そのため近年まで本体価格が100万円近いヒートポンプ給湯器も多く販売されていました。
しかし近頃では相場も落ち着き、安ければ10万円台で購入できるヒートポンプ給湯器も数多く登場しています。
2-7. ハイテクな給湯設定で節約を実現
ヒートポンプ給湯器のフルオートタイプには、メーカーごとにさまざまな節約機能がついています。
たとえば日立のエコキュートではオール電化住宅用に、適宜太陽光を使ってお湯を沸かすよう設定ができます。
基本的にエコキュートは夜間に稼働する給湯器ですが、日中の太陽光を使ってより電気代を節約することもできるのです。
他にも1日の使用湯量を自動計算して翌日に丁度良い量のお湯を無駄なく沸かすシステムや、湯量の推移をリモコンで視覚的に確認できるシステムなどがあり、使い方次第では大幅な電気代節約が期待できます。
ヒートポンプ給湯器のデメリット
どんな設備もそうですが、メリットがあればデメリットもあるものです。
給湯器の買い替えを検討している方は、ヒートポンプ給湯器のデメリットも知っておきましょう。
3-1. 初期費用が他の給湯器よりも高い
ヒートポンプ給湯器は、他の給湯器に比べて造りがやや複雑です。その上サイズも大きいので、本体価格はどうしても他の給湯器より高くなりがち。
ランニングコストが抑えられる分、初期費用は少々かさむのがデメリットといえます。
ただし、商品の選び方や値引き交渉次第では、表示価格より安く抑えることも可能です。
3-2. タンクや本体が大きい
ヒートポンプ給湯器はタンクや本体が大きいのもデメリットの1つといえます。
また、タンクにはお湯が入るためマンションのベランダなどでは耐荷重量が十分かどうかも設置時のポイントになります。
ただしメーカーによってはスリムな設計の商品も発売されているため、スペースが限られる方はコンパクトタイプのヒートポンプ給湯器を探すと良いでしょう。
3-3. 夜間に稼働するため音が気になる場合がある
ヒートポンプ給湯器は夜間に稼働するため、稼働音が気になる場合があります。
一般的にヒートポンプ給湯器の稼働音は40dB程度とされており、これは人の一般的な会話よりも小さい音です。しかし夜となると周囲が静かな分、音も大きく聞こえます。
ヒートポンプ給湯器を設置する際は、本体を寝室の近くに置かないなどの工夫をしましょう。
3-4. 湯切れのリスクがある
ヒートポンプ給湯器は直近の使用量を計測し、そのデータに基づいて翌日分のお湯を沸かします。
そのため、来客などで急激に使用湯量が増えると、タンクのお湯が空になる可能性があるのです。

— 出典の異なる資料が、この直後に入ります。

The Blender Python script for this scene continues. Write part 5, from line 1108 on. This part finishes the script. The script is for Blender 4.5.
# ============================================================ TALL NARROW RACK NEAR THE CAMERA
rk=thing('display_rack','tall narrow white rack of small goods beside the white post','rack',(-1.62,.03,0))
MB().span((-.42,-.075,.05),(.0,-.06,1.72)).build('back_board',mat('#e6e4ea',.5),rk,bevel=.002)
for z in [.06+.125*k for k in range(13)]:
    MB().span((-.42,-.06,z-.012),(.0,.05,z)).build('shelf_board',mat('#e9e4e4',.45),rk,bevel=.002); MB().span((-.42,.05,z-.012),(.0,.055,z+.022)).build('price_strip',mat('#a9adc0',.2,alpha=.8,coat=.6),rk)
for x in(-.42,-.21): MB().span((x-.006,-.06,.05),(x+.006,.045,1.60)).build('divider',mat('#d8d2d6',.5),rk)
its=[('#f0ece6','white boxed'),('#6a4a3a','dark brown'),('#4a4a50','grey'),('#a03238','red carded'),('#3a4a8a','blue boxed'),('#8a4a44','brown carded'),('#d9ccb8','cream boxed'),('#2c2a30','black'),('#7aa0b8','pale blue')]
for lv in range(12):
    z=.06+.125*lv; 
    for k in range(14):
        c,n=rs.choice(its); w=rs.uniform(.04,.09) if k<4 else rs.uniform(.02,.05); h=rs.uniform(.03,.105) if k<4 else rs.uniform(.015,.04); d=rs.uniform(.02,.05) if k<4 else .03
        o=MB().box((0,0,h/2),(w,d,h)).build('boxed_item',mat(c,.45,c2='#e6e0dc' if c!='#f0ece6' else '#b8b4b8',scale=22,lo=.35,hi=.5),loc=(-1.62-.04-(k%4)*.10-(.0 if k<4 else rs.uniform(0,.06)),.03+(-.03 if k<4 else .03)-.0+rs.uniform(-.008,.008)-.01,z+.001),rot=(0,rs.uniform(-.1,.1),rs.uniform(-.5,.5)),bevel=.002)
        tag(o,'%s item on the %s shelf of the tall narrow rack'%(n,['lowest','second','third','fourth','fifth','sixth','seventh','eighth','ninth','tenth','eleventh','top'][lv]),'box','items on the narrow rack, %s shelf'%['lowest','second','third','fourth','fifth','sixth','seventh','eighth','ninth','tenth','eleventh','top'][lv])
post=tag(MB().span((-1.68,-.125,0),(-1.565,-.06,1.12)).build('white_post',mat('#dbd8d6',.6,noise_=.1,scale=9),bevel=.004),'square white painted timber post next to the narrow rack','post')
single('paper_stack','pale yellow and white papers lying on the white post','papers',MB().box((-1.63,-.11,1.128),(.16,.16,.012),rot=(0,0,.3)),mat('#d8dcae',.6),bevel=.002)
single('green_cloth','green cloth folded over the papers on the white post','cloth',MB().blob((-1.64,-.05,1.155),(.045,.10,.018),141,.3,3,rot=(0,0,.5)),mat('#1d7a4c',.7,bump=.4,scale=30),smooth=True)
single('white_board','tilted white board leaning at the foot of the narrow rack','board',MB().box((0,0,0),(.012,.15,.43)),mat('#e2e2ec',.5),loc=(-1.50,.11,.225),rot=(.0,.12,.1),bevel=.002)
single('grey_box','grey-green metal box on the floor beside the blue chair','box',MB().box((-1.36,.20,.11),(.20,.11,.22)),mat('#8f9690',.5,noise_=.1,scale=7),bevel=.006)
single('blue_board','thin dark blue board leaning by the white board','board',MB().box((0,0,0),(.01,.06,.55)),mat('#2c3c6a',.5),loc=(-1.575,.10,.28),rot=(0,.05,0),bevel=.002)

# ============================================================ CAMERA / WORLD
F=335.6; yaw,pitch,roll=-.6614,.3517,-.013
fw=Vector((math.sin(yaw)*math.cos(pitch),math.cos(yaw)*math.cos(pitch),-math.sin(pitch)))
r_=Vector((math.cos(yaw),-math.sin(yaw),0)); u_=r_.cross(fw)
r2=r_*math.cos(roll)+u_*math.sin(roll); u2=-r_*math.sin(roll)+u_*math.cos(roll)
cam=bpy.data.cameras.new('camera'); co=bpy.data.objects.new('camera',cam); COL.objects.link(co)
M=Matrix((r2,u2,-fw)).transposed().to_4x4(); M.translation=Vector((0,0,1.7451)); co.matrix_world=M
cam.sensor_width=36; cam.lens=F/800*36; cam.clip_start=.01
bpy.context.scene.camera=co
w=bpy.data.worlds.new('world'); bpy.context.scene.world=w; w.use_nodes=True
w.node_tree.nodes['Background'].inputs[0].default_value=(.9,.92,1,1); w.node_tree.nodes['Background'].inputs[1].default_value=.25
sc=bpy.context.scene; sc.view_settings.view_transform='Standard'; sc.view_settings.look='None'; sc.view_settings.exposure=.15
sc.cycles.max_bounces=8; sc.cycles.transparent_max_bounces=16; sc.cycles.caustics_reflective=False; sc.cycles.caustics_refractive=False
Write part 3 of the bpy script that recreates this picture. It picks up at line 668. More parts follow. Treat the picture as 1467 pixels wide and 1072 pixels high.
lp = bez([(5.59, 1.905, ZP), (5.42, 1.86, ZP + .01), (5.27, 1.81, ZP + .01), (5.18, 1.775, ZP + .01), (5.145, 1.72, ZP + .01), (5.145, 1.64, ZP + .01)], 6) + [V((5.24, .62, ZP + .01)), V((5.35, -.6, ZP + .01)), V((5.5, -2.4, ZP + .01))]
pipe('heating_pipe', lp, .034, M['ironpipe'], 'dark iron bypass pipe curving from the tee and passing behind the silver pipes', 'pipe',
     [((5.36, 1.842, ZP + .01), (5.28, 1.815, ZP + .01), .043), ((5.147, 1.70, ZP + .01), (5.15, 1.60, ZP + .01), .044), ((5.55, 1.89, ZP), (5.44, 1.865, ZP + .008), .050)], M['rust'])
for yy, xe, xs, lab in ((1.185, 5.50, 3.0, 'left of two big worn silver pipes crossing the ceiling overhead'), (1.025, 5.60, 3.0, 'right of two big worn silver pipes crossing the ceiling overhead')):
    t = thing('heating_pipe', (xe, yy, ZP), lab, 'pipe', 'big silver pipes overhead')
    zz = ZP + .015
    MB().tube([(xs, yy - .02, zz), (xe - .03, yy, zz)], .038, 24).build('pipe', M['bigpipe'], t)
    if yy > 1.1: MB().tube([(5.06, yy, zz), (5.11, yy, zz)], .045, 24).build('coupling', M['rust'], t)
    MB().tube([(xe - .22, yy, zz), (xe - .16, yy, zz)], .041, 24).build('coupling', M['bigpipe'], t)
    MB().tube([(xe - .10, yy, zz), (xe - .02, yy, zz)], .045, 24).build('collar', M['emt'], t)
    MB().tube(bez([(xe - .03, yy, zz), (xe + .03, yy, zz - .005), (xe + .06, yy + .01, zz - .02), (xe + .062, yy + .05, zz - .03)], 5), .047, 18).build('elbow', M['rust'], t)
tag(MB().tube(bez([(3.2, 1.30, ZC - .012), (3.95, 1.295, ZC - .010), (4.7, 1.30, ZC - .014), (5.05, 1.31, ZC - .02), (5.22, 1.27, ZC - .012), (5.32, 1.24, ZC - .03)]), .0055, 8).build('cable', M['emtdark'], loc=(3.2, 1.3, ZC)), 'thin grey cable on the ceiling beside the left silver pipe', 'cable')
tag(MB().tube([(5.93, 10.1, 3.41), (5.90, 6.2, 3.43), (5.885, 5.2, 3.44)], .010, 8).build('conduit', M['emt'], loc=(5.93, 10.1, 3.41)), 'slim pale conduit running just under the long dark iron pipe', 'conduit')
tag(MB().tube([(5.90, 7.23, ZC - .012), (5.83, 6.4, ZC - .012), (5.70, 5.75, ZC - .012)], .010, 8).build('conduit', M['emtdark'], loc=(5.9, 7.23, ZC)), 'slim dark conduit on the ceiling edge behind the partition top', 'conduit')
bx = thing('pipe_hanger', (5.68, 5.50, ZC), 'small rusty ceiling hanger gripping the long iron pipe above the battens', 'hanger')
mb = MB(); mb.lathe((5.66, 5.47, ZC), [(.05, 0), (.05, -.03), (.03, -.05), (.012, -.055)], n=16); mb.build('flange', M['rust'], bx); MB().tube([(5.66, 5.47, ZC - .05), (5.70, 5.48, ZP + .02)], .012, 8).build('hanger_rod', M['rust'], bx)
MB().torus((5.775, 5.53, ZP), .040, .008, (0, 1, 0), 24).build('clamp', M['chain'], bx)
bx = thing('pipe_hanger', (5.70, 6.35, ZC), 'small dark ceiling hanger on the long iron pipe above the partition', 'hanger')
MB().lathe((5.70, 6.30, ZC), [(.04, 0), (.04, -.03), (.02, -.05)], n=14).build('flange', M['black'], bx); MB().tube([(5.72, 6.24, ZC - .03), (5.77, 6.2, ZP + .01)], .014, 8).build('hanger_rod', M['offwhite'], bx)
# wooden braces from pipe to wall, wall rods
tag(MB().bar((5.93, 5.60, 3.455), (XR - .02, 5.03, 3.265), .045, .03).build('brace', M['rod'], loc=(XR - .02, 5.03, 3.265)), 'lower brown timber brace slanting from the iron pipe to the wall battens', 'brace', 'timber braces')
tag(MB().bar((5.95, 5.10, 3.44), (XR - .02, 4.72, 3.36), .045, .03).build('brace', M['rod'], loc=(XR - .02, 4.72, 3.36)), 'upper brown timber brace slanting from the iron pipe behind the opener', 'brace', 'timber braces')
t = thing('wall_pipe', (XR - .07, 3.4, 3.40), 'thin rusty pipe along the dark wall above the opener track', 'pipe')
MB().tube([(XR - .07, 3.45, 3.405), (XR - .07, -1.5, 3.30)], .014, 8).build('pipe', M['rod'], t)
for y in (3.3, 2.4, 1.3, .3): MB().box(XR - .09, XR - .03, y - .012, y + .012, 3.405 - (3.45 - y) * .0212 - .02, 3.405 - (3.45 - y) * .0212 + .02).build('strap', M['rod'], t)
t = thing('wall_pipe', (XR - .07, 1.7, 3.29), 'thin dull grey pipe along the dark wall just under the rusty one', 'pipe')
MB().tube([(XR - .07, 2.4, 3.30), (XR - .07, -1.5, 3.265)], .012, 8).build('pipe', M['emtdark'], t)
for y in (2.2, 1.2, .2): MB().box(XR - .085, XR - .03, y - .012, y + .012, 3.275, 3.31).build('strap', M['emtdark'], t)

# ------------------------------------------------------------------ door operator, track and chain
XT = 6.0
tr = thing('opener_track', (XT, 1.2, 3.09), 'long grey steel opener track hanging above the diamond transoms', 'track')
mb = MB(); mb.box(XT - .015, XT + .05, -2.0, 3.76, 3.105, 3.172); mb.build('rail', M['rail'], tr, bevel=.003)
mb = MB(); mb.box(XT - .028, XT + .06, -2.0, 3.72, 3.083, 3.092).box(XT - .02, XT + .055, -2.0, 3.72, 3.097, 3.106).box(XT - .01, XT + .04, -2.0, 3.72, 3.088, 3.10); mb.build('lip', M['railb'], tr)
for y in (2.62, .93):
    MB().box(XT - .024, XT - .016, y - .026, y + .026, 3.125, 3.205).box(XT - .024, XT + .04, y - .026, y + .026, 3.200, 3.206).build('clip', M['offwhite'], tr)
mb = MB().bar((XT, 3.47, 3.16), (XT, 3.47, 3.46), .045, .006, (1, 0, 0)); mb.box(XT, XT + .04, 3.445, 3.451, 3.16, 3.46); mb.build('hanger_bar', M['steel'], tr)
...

もちろん、あらかじめ手動の設定で湯量を増やしておくことはできます。
これに加えてイレギュラーな場合にも対応させるなら給湯量に余裕のあるスペックの商品を選ぶと良いでしょう。
ヒートポンプ給湯器はこんな人におすすめ
ヒートポンプ給湯器のメリット、デメリットをご紹介しましたが、いまいち自分に合っているのか分からない…という方も多いでしょう。
そこで、ここからはヒートポンプ給湯器をおすすめできる方の特徴を解説します。以下の条件に当てはまる方は、ヒートポンプ給湯器の導入がおすすめです。
- オール電化住宅向けの給湯器が欲しい
- 給湯器の設置場所が確保できる
- 初期費用が多少かかっても長く節約しながら使える給湯器が欲しい
- 万が一のときもお湯を残しておける設備がほしい
まずヒートポンプ給湯器はサイズが大きいため、広いバルコニーやエントランスのあるマンションか、一軒家での導入が現実的です。
また、ヒートポンプ給湯器は「電気代の節約」「万が一の備え」としての側面が強い商品といえます。
こうしたポイントを重視したい方にとって、ヒートポンプ給湯器の購入は満足度の高いものになるでしょう。
まとめ
ヒートポンプ給湯器の仕組みや、メリット・デメリットについてご紹介しました。
ヒートポンプ給湯器は本体価格がやや高く、導入しにくいと思われがちですが、それだけ高度な技術が搭載された装置ということです。
活用方法次第では、電気代を大きく節約できるでしょう。
ただし、ヒートポンプ給湯器は生活環境や好みによって導入すべきかどうかが異なります
ヒートポンプ給湯器が自分に合っているかよく検討し、納得のいく買い物を実現しましょう。